USD/CHF hit 0.8042 during European morning trade, the pair’s all-time low; the pair subsequently consolidated at 0.8051, falling 1.76%.
The pair was likely to find support at 0.8000 and resistance at 0.8154, the days high.
The U.S. Senate rejected a USD3 trillion deficit reduction plan on Friday, adding to fears over a possible downgrade or default ahead of the August 2 deadline to raise the country’s USD14.3 trillion debt ceiling.
Both Moody’s Investors Service and Standard & Poor’s have placed their credit ratings on U.S. debt on review for a potential downgrade.
House Speaker John Boehner told Republican lawmakers on a conference call Sunday evening that no “grand deal” on raising the debt ceiling was possible with President Barack Obama.

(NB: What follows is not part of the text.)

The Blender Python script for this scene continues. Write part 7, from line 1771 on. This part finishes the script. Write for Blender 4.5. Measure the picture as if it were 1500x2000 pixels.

Elsewhere, Moody’s cut Greece’s sovereign debt rating by three notches to Ca earlier Monday, just one notch above default, saying the new aid package set a negative precedent for the creditors of other indebted nations.
The Swissie was also sharply higher against the euro, with EUR/CHF falling 1.52% to hit 1.1581.
On Sunday, White House Chief of Staff Bill Daley warned that there would be “a few stressful days” ahead for financial markets, in the event that the Congress fails to agree on a plan by the end of Sunday.